Defence is on the marketing horse for Lockheed Martin again.

Australian Air Force chief Mark Binskin has stated that 100 F-35 Joint Strike Fighters are needed to ensure a credible future air combat capability for Australia. What is alarming, however, is that the the aircraft is projected to be an additional two years late and to cost $15 billion more in testing and development.

Binskin and others state the need for the aircraft, but have little proof to back up the alleged combat prowess of the jet. Binskin’s quote in today’s Australian is cause for more worry: “We are looking at what will be the best multi-role aircraft in the world,” he said. “It will have the best radar, the best defensive system of any of those aircraft in the world. It will be supported by the best airborne early warning and control aircraft and the best tanker in the world and flown, maintained and supported by the best people in the world. I’ve got to tell you: the system ain’t going to get any better than that.”

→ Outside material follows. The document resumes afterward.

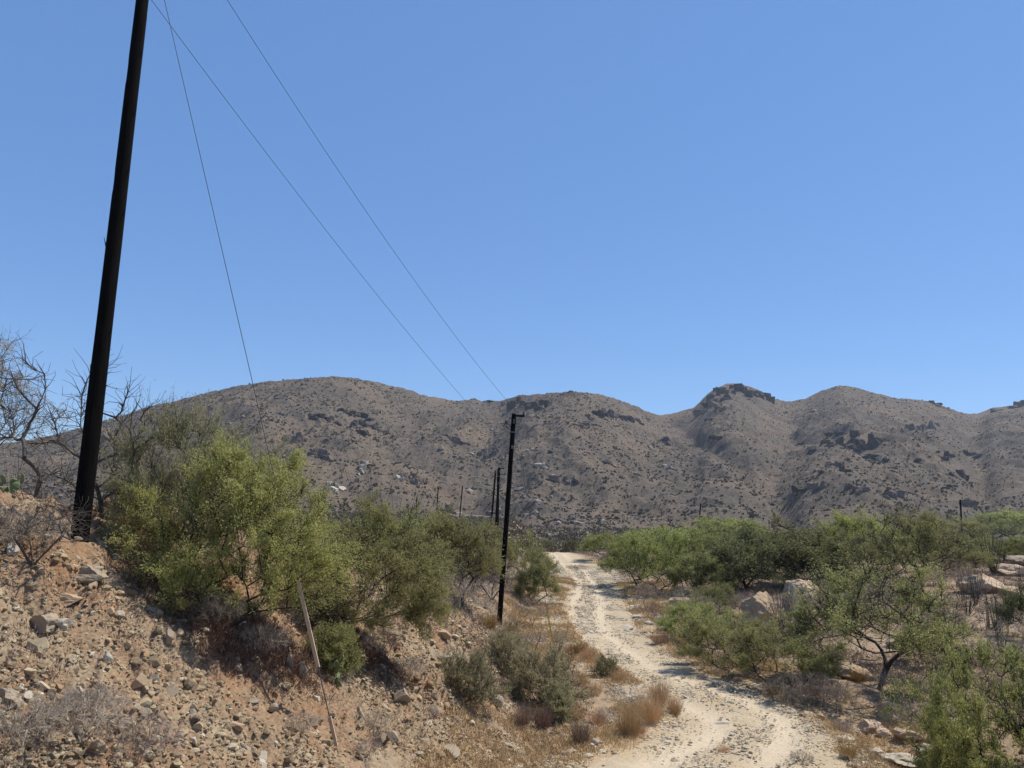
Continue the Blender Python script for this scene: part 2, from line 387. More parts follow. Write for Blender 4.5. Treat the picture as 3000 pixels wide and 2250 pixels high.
def grow(att, r, roots=None, curve=.13, greed=.45, seg=.35, drop=0., rp=.25):
    """joins attractor points into a branching skeleton; returns nodes, parents"""
    P_ = [np.zeros(3)] if roots is None else [np.zeros(3)]+list(roots); par = [-1]+[0]*(len(P_)-1); ln = [0]+[np.linalg.norm(p) for p in P_[1:]]
    term = []
    for p in att[np.argsort(np.linalg.norm(att, axis=1))]:
        Q = np.array(P_); dd = np.linalg.norm(Q-p, axis=1)+greed*np.array(ln)
        dd[0] += rp*np.linalg.norm(p)
        j = int(np.argmin(dd)); q = P_[j]; D = np.linalg.norm(p-q); n = max(1, int(D/seg+.5)); jj = j
        bend = r.normal(size=3)*curve*D; bend[2] += .10*D-drop*D
        for k in range(1, n+1):
            t_ = k/n; w = q+(p-q)*t_+bend*math.sin(math.pi*t_)*.9+r.normal(size=3)*.05*D/n*(k < n)
            P_.append(w); par.append(jj); ln.append(ln[jj]+np.linalg.norm(w-P_[jj])); jj = len(P_)-1
        term.append(jj)
    return np.array(P_), np.array(par), np.array(term)
def radii(P_, par, tip, ex=.48):
    n = np.zeros(len(P_)); ch = np.zeros(len(P_), int)
    for p in par[1:]: ch[p] += 1
    n[ch == 0] = 1
    for i in range(len(P_)-1, 0, -1): n[par[i]] += n[i]
    return tip*np.maximum(n, 1)**ex
def dome(N, r, rad, h, z0=.25, flat=.5, shell=.55, cx=0, cy=0, lump=.3):
    """points in a lumpy dome shape: radii rad(x,y), height h"""
    d = r.normal(size=(N*3, 3)); d[:, 2] = np.abs(d[:, 2])*1.0-.25; d = unit(d)
    rr_ = shell+(1-shell)*r.uniform(0, 1, len(d))**.6
    lum = 1+lump*(n3(d*2.3+r.uniform(0, 40, 3), 9)-.5)*2
    p = d*(rr_*lum)[:, None]; p[:, 0] *= rad[0]; p[:, 1] *= rad[1]; p[:, 2] = z0*h+p[:, 2]*(1-z0)*h
    p = p[p[:, 2] > .08*h][:N]; p[:, 0] += cx; p[:, 1] += cy
    return p
def make_tree(seed, rad, h, n_att=120, twigs=7, twl=.32, leaves=30000, ll=.05, lw=.013, tip=.006, z0=.3, shell=.5, up=.35, cx=0, cy=0, lump=.35, spread=.03, greed=.45, fill=.75, sides=4, extra=None, curve=.13, clump=.42):
    r = np.random.default_rng(seed)
    att = dome(n_att, r, rad, h, z0, shell=shell, cx=cx, cy=cy, lump=lump)
    if extra is not None: att = np.vstack([att, extra])
    N_, par, term = grow(att, r, seg=max(.12, h*.09), greed=greed, curve=curve); rd = radii(N_, par, tip)
    A, B, ra, rb = [N_[par[1:]]], [N_[1:]], [np.minimum(rd[par[1:]], rd[1:]*1.5)], [rd[1:]]
    cand = np.concatenate([term, np.where(rd < tip*2.2)[0]]); src = r.choice(cand, len(term)*twigs)
    c0 = att.mean(0)*np.array([1, 1, .4]); out = unit(N_[src]-c0)
    d = unit(out*.7+r.normal(size=out.shape)*.75+np.array([0, 0, up])); L = twl*r.uniform(.5, 1.3, len(src))
    E1 = N_[src]+d*L[:, None]*.5+r.normal(size=d.shape)*.02; E2 = E1+unit(d+r.normal(size=d.shape)*.35+np.array([0, 0, up*.3]))*L[:, None]*.55
    A += [N_[src], E1]; B += [E1, E2]; ra += [np.full(len(src), tip*.8), np.full(len(src), tip*.5)]; rb += [np.full(len(src), tip*.5), np.full(len(src), tip*.2)]
    V, Fq = frusta(np.vstack(A), np.vstack(B), np.concatenate(ra), np.concatenate(rb), sides if len(att) < 400 else 3)
    wgt = np.clip(n3(N_[src]*(3.2/max(rad[0], .5))+r.uniform(0, 30, 3), 21)-clump, .015, 1)*r.exponential(1, len(src)); k = r.choice(len(src), leaves, p=wgt/wgt.sum()); t_ = r.uniform(.0, 1.1, leaves)[:, None]; first = r.uniform(size=(leaves, 1)) < .45
    pos = np.where(first, N_[src[k]]+(E1[k]-N_[src[k]])*t_, E1[k]+(E2[k]-E1[k])*t_)+r.normal(size=(leaves, 3))*spread
    ld = d[k]*.8+r.normal(size=(leaves, 3))*.7+np.array([0, 0, up*.4])
    LV, LF = slivers(pos, ld, ll*r.uniform(.6, 1.4, leaves), lw*r.uniform(.7, 1.3, leaves), r)
    return (V, Fq), (LV, LF)
PROT = {}; SZ = {}
def proto(key, leafm, name='crown', bark=None, **kw):
    (V, Fq), (LV, LF) = make_tree(**kw)
    PROT[key] = (mesh('trunk', V, Fq, bark or BARK, True), mesh('crown', LV, LF, LEAF[leafm]))
    SZ[key] = (np.percentile(LV[:, 0], 98.5)-np.percentile(LV[:, 0], 1.5), np.percentile(LV[:, 2], 99))
def plant(key, loc, label, cat, group=None, name='mesquite_tree', sc=1., rz=0., leaf=None, parts=('trunk', 'crown')):
    e = empty(name, loc, label, cat, group); e.scale = (sc if isinstance(sc, tuple) else (sc, sc, sc)); e.rotation_euler = (0, 0, rz)
    for pn, me in zip(parts, PROT[key]):
        o = link(pn, me, e)
    return e
def plant_leaf(key, leafm):
    k = key+'_'+leafm
    if k not in PROT:
        me = PROT[key][1].copy(); me.materials[0] = LEAF[leafm]; PROT[k] = (PROT[key][0], me)
    return k

# --- near individual shrubs and trees (metres; px -> m at depth Y is Y/F)
def at(px, py, **k): return G(px, py, **k)
b = at(660, 1850); s = b[1]/F
proto('big_yellow', 'yellow', seed=3, rad=(1.66*b[1]/11.4, 1.25), h=2.6*b[1]/11.4, clump=.2, n_att=330, twigs=10, twl=.34, leaves=110000, ll=.052, lw=.0125, tip=.0042, z0=.27, shell=.38, up=.4, cx=.12, lump=.14, spread=.035)
plant('big_yellow', b, 'large yellow-green bush with a dark forked trunk on the cut bank', 'tree', name='palo_verde_tree')
b = at(560, 1640); b = P(560, 1480, 13.6); b = on(b[0], b[1])
proto('wispy', 'grey', seed=5, rad=(1.5, 1.0), h=2.6, n_att=190, twigs=9, twl=.55, leaves=52000, ll=.07, lw=.010, tip=.004, z0=.35, shell=.4, up=1.1, lump=.5, spread=.035)
plant('wispy', b, 'wispy grey-green bush with tall upright twigs rising behind the large yellow-green bush', 'tree', name='palo_verde_tree')
b = at(965, 1975)
proto('low_clump', 'green', seed=6, rad=(.36, .36), h=.72, clump=.2, n_att=90, twigs=9, twl=.24, leaves=26000, ll=.045, lw=.012, tip=.003, z0=.2, up=.5, spread=.025)
plant('low_clump', b, 'small green bush beside the wooden guard of the guy wire, under the large bush', 'shrub', name='green_shrub')
b = at(1005, 1875)
proto('second', 'grey', seed=8, rad=(1.5, 1.2), h=2.6, clump=.1, n_att=270, twigs=9, twl=.36, leaves=95000, ll=.052, lw=.0125, tip=.0042, z0=.24, up=.35, cx=.5, lump=.3, spread=.03)
PROT['second'][1].materials[0] = leafmat('olive_leaf', (.24, .25, .10), (.33, .335, .13), (.43, .40, .18))
plant('second', b, 'olive-green bush spreading right, beside the large yellow-green bush', 'tree', name='mesquite_tree')
b = at(1365, 1800)
proto('third', 'green', seed=12, rad=(1.5, 1.3), h=2.9, n_att=210, twigs=8, twl=.42, leaves=36000, ll=.075, lw=.02, tip=.006, z0=.55, shell=.55, up=.25, cx=-.5, lump=.35, spread=.05, greed=.3)
plant('third', b, 'green mesquite with bare dark lower branches, just left of the second black pole', 'tree')
b = at(1568, 1770)
proto('fourth', 'green', seed=14, rad=(.9, 1.1), h=2.7, n_att=170, twigs=8, twl=.42, leaves=34000, ll=.075, lw=.02, tip=.005, z0=.3, up=.3, lump=.35, spread=.05)
plant('fourth', b, 'rounded green mesquite beside the dirt track, just right of the second black pole', 'tree')
b = at(1590, 2085)
proto('fifth', 'grey', seed=16, rad=(.78, .7), h=1.55, n_att=170, twigs=8, twl=.34, leaves=24000, ll=.06, lw=.012, tip=.0045, z0=.2, up=.7, lump=.4, spread=.03)
plant('fifth', b, 'grey-green bush at the foot of the cut bank beside the golden grass', 'shrub', name='grey_green_shrub')
b = at(1490, 1985)
plant('fifth', b, 'sparser grey-green bush on the bank below the second black pole', 'shrub', name='grey_green_shrub', sc=.8, rz=2.2)
b = at(1625, 2120)
proto('dense_low', 'grey', seed=17, rad=(.34, .34), h=.85, n_att=70, twigs=8, twl=.22, leaves=14000, ll=.05, lw=.012, tip=.003, z0=.2, up=.6, spread=.025)
plant('dense_low', b, 'small dark green bush at the foot of the bank behind two dry grass clumps', 'shrub', name='dark_shrub')
for px, py, sc_, lab in ((1370, 2075, .75, 'small blue-green bush alone among stones on the lower bank'), (1775, 1985, .42, 'small thin green bush on the left verge of the track bend'), (640, 1990, .0, '')):
    if sc_: plant('fifth', at(px, py), lab, 'shrub', name='grey_green_shrub', sc=sc_, rz=px)
# pale green tree cut by the left edge
b = P(-95, 1440, 15.5); b = on(b[0], b[1])
proto('edge', 'grey', seed=18, rad=(1.15, 1.0), h=3.4, n_att=150, twigs=8, twl=.45, leaves=11000, ll=.07, lw=.013, tip=.004, z0=.5, up=-.3, lump=.4, spread=.04)
plant('edge', b, 'pale grey-green tree with hanging pods cut off by the left edge of the view', 'tree', name='palo_verde_tree')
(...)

This is interesting when you consider the airborne early warning and control aircraft he mentions is years late and few of the electronic sensing devices have been figured out. The project, known as Wedgetail, could even face the axe if it doesn’t show proof of life soon.

The F-35 has few test hours on it, and yet its first user, the US Marine Corps, is somehow expected to have theirs working in 2012. Worse is that no one has a clue what it will cost Australia, assuming it works. As Dr Gumley of the Defence Materiel Organisation (DMO) stated, “Some time ago I said in jest that there are actually 108 different prices for the JSF out in the marketplace and every one of them is correct. Jest or not, this doesn’t inspire confidence when you look at the dance performed in a recent government hearing on Defence matters.”

Most of what the public has been hearing from Defence in relation to the F-35 is nothing more than marketing spin. Rumors presented in the news on what will and what will not be in the White Paper make the product’s purpose look more like a justification for hardware and less about strategic vision. When Defence officials start to display objectivity instead of marking spin hype, maybe we will get some value for our taxpayer dollars.